Don't include pictures. Quote the lines below from the first through the line that contains "R = math.radians".

▶

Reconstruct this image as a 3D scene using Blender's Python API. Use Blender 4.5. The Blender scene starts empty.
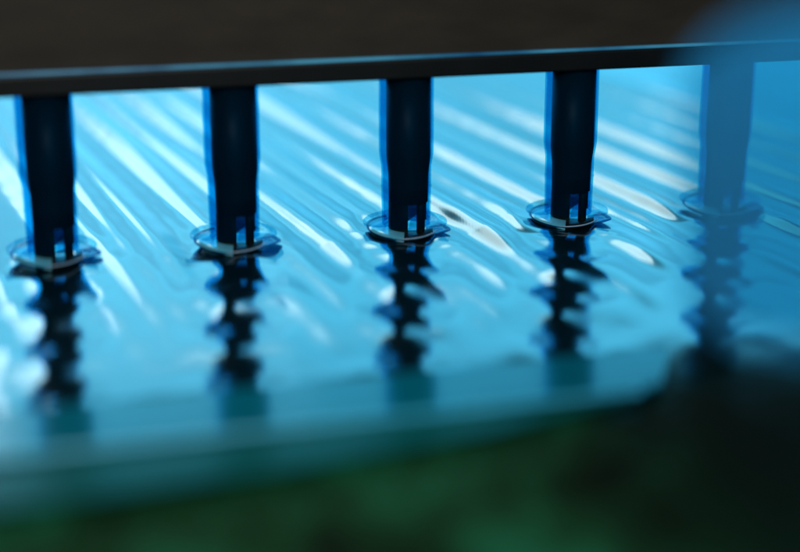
import bpy, bmesh, math, random
import numpy as np
from mathutils import Vector, Matrix
random.seed(7)
S = bpy.context.scene
COL = S.collection
R = math.radians

# ------------------------------------------------------------------ camera
CAM_H, PITCH = 4.42, R(17.0)
cam = bpy.data.cameras.new('camera')
cam.lens = 70.0
cam.sensor_width = 36.0
cam.clip_start, cam.clip_end = 0.1, 200.0
cam.dof.use_dof = True
cam.dof.focus_distance = 16.7
APERTURE = 0.72                          # diameter of the lens opening, scene units
cam.dof.aperture_fstop = (cam.lens / 1000.0) / APERTURE
cam.dof.aperture_ratio = 1.35
camo = bpy.data.objects.new('camera', cam)
COL.objects.link(camo)
camo.location = (0, 0, CAM_H)
camo.rotation_euler = (R(90) - PITCH, 0, 0)
S.camera = camo

# ------------------------------------------------------------------ world, lamps, exposure
W = bpy.data.worlds.new('World')
S.world = W
W.use_nodes = True
W.node_tree.nodes['Background'].inputs[0].default_value = (0.10, 0.42, 0.80, 1)
W.node_tree.nodes['Background'].inputs[1].default_value = 0.16


def area(name, loc, aim, size, energy, colour, size_y=None):
    l = bpy.data.lights.new(name, 'AREA')
    l.energy, l.color, l.size = energy, colour, size
    if size_y:
        l.shape, l.size_y = 'RECTANGLE', size_y
    o = bpy.data.objects.new(name, l)
    COL.objects.link(o)
    o.location = loc
    o.rotation_euler = (Vector(aim) - Vector(loc)).to_track_quat('-Z', 'Y').to_euler()
    return o


# big unseen softboxes added far behind the row for the water to mirror
area('blue_softbox', (-8, 62, 11.0), (-8, 16, 10), 96.0, 18300, (0.085, 0.62, 1.0), 27.0)
area('pale_softbox', (-26, 61, 11.0), (-26, 16, 10), 44.0, 1300, (0.42, 0.88, 1.0), 27.0)
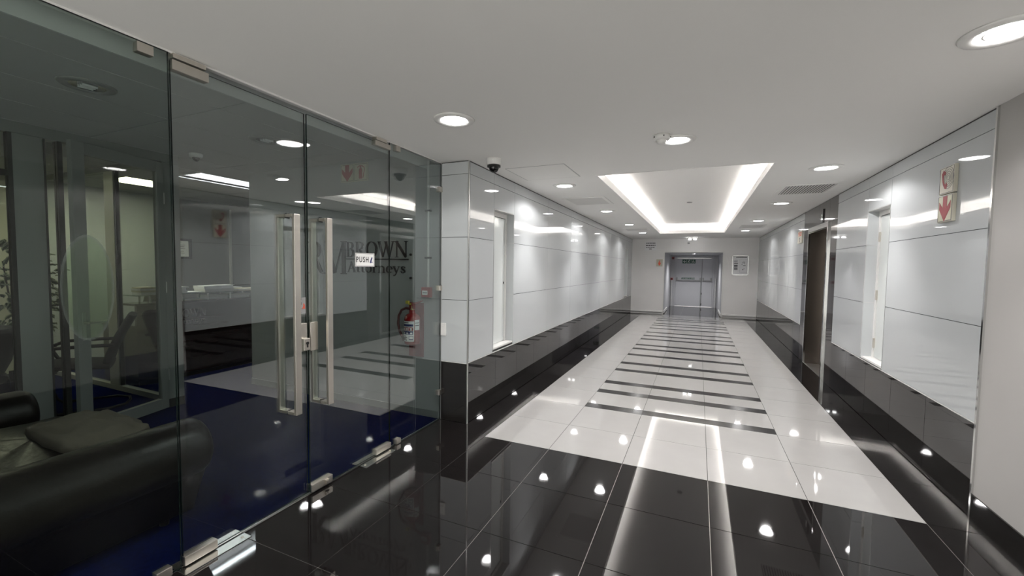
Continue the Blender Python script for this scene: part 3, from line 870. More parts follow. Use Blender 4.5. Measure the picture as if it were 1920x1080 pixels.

◀

[Answer below]
Reconstruct this image as a 3D scene using Blender's Python API. Use Blender 4.5. The Blender scene starts empty.
import bpy, bmesh, math, random
import numpy as np
from mathutils import Vector, Matrix
random.seed(7)
S = bpy.context.scene
COL = S.collection
R = math.radians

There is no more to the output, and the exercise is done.